The kicker is that the feedback loop is long. Really, really long. You might not know if you made the right decision for weeks, months, or years. You might not be able to iterate if that loop is long enough.

Lastly, performance management is hard. You're dealing with humans, and humans are gonna do things. It's up to you to concretely identify if a thing is bad, and, if it is, help your employees fix it. Hopefully the situation will improve. It might not. No matter how much care and effort you put into this part, it could still go sideways.

And it's harsh, but you can't avoid it: if you do this job long enough, you will have to fire someone. People may dislike you, perhaps intensely, because of the decisions you make, and you have to be ok with that.

While all of that can drain your soul, it's not all there is to being a manager.

The good parts about being a manager

Seeing your team succeed feels amazing. I've been fortunate to witness this in some small ways since getting to Zapier. Nudging someone in a direction, seeing it work, and then seeing them get plaudits for their success feels just as good to me as when the code finally starts working after hours of inscrutable errors.

You can have a direct and positive impact on a lot of different people. The obvious is to help your people get to the next level in their career. You can also be their advocate, stretch them just the right amount so that they grow, and even give the right kind of push to get them out of the nest at the right time.
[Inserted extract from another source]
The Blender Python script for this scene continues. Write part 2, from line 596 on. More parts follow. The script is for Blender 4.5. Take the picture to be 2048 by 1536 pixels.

Icon of a manager with lines to two employees

This kind of work lasts. Occasionally I get texts from people I used to manage asking for my thoughts or advice in a situation. It's like an icy cold balm on a scorching day, knowing that I made some kind of difference in their careers.

Aside from people, you're responsible for processes as well. Fixing a broken process is something that might not be immediately obvious, sure, but the repercussions are felt for a long time. It's a big win when something that used to be a raging trash fire no longer is.

You also have an outsized influence over the makeup and expansion of your team. The way you divvy up and assign work has a direct effect on all the stuff from above. Is someone on your team curious about something outside their purview? Give them a related task normally assigned to a senior employee and see how they do. Is someone struggling? Pair them with your all-star and see what happens. Is there something that's dragging productivity down? Talk to your co-workers, discuss it, map out a plan, and give it a shot.

It almost always won't be that easy, but you get my point. Management is a chance to shape people's careers for the better. That's inherently rewarding.

You have a tremendous amount of responsibility for your team, but you also have the leeway and room to figure out how to fulfill that mission. Ultimately, you solve things that are beyond code—or whatever your team's version of code is. It's challenging, because the rules are far looser and the ways to do that are not defined, but the impact can be huge.

Your actions matter, more than you realize

As a manager, you loom large in people's minds, whether you realize it or not. You need to know how to wield that power for good. The title "manager" means the things you do carry far more weight. And if you don't realize this, you can make a mess of things.

I've made offhand jokes in meetings before that had a much deeper impact than I could have imagined—I was tearing down people's confidence instead of building them up. And I didn't even realize it until someone gave me that feedback. Oof. The good part of this is that you can be a powerful advocate for people and use your title to allow them to reach new heights.

At Zapier, one of our core values is "empathy, no ego." This is important for everybody, but even more so for managers. Empathy creates psychological safety and yields honesty and openness. High performance teams are built on that.


When you become a manager, you become a bureaucracy filter, a scapegoat, and a hobbyist at your trade. You also become essential: the success or failure of a group depends on you. That always makes me clench up a bit, but it means having a tremendous opportunity for success. Use it.